3D scene scripts
▼

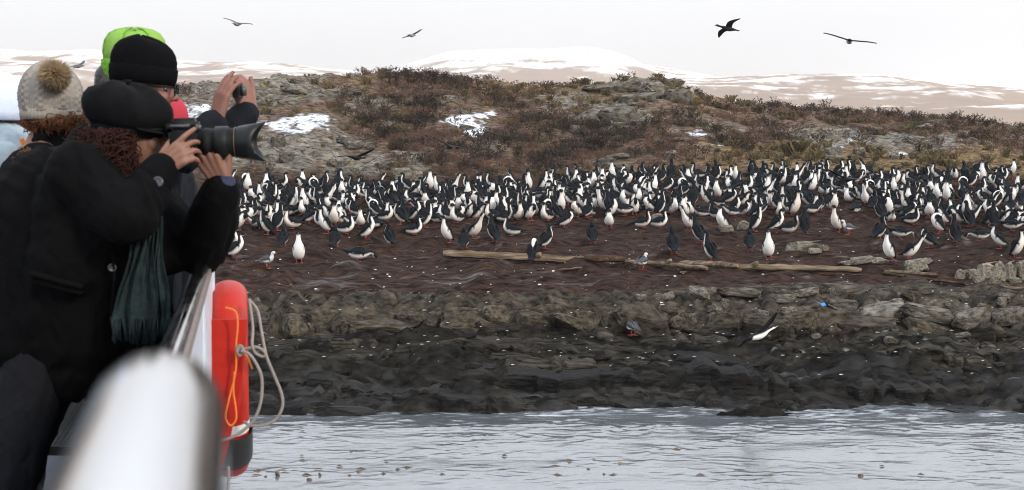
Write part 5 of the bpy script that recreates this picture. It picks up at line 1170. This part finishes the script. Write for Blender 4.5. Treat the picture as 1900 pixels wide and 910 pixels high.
# pocket flap and front edge seams
K = Blob(); K.cap(V(58,508,4.415), V(150,532,4.425), .010, .010, 12); K.cap(V(60,520,4.43), V(148,543,4.44), .010, .010, 12); K.build('pocket_flap', M['coat'], root, .005, 2)
for sp_ in ([(118,330,4.42),(108,400,4.44),(100,480,4.46)], [(205,445,4.44),(212,520,4.46),(205,600,4.47)]): tube_obj('seam', spline([V(*q) for q in sp_], 8), .005, M['coat'], root, 6)
disc('button', V(230,420,4.45), (.3,-.95,0), .013, .005, M['button'], root); disc('button', V(208,497,4.455), (.3,-.95,0), .013, .005, M['button'], root)
Tt = Blob(); Tt.chain([hR,kR,aR], [.108,.074,.062]); Tt.chain([hL,kL,aL], [.105,.072,.062]); Tt.build('trousers', M['jeans'], root, .009, 4, .012, 12, 7)
for a_ in (aR,aL):
    S = Blob(); S.cap(a_+up*.05, a_-up*.02, .062, .058); S.cap(a_-up*.03, a_+Vector((.15,0,-.045)), .052, .04); S.build('boot', M['boots'], root, .008, 3)
# cap: soft crown, band and short peak
def capfn(v, a, t):
    v = v.copy(); v.z += .010*math.sin(a*8)*max(0, math.sin(t*3.14))*.6 - .10*v.x*max(0,t-.15)*.35; v.x -= .018*t; k = float(fbm(np.array(math.cos(a)*1.6+t*1.5), np.array(math.sin(a)*1.6+3), 77, 3)); v.z += .02*k*min(1,t*3); v.x *= 1+.05*k; v.y *= 1+.05*k; return v
Hc = V(239,217,4.62); rc = basis((1,.08,-.17), (.05,0,1))
revolve('cap_crown', [(.102,-.036),(.112,-.034),(.128,-.018),(.138,.004),(.141,.026),(.136,.047),(.122,.066),(.100,.080),(.072,.089),(.04,.094),(.008,.095)], Hc, rc, M['felt'], root, .90, 64, capfn)
revolve('cap_band', [(.100,-.056),(.1055,-.055),(.110,-.045),(.112,-.030),(.10,-.020)], Hc, rc, M['felt'], root, .88, 64)
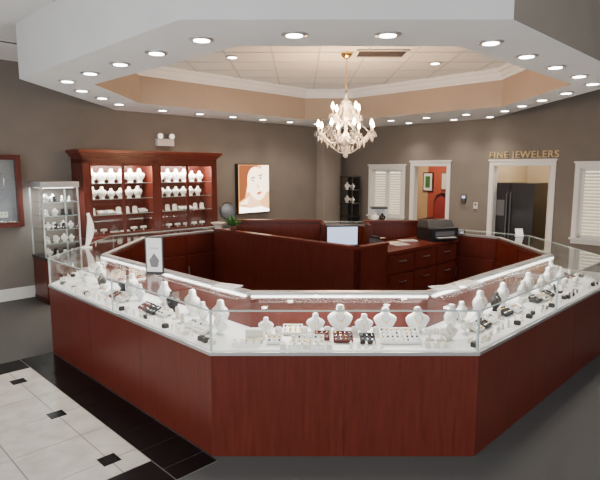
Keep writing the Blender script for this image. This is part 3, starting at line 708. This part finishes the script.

▲

SHORT PROBLEM:
Print the complete listing exactly, apart from any pictures.

COMPLETE RESPONSE:
Write part 5 of the bpy script that recreates this picture. It picks up at line 1170. This part finishes the script. Write for Blender 4.5. Treat the picture as 1900 pixels wide and 910 pixels high.
# pocket flap and front edge seams
K = Blob(); K.cap(V(58,508,4.415), V(150,532,4.425), .010, .010, 12); K.cap(V(60,520,4.43), V(148,543,4.44), .010, .010, 12); K.build('pocket_flap', M['coat'], root, .005, 2)
for sp_ in ([(118,330,4.42),(108,400,4.44),(100,480,4.46)], [(205,445,4.44),(212,520,4.46),(205,600,4.47)]): tube_obj('seam', spline([V(*q) for q in sp_], 8), .005, M['coat'], root, 6)
disc('button', V(230,420,4.45), (.3,-.95,0), .013, .005, M['button'], root); disc('button', V(208,497,4.455), (.3,-.95,0), .013, .005, M['button'], root)
Tt = Blob(); Tt.chain([hR,kR,aR], [.108,.074,.062]); Tt.chain([hL,kL,aL], [.105,.072,.062]); Tt.build('trousers', M['jeans'], root, .009, 4, .012, 12, 7)
for a_ in (aR,aL):
    S = Blob(); S.cap(a_+up*.05, a_-up*.02, .062, .058); S.cap(a_-up*.03, a_+Vector((.15,0,-.045)), .052, .04); S.build('boot', M['boots'], root, .008, 3)
# cap: soft crown, band and short peak
def capfn(v, a, t):
    v = v.copy(); v.z += .010*math.sin(a*8)*max(0, math.sin(t*3.14))*.6 - .10*v.x*max(0,t-.15)*.35; v.x -= .018*t; k = float(fbm(np.array(math.cos(a)*1.6+t*1.5), np.array(math.sin(a)*1.6+3), 77, 3)); v.z += .02*k*min(1,t*3); v.x *= 1+.05*k; v.y *= 1+.05*k; return v
Hc = V(239,217,4.62); rc = basis((1,.08,-.17), (.05,0,1))
revolve('cap_crown', [(.102,-.036),(.112,-.034),(.128,-.018),(.138,.004),(.141,.026),(.136,.047),(.122,.066),(.100,.080),(.072,.089),(.04,.094),(.008,.095)], Hc, rc, M['felt'], root, .90, 64, capfn)
revolve('cap_band', [(.100,-.056),(.1055,-.055),(.110,-.045),(.112,-.030),(.10,-.020)], Hc, rc, M['felt'], root, .88, 64)
Keep writing the Blender script for this image. This is part 3, starting at line 708. This part finishes the script.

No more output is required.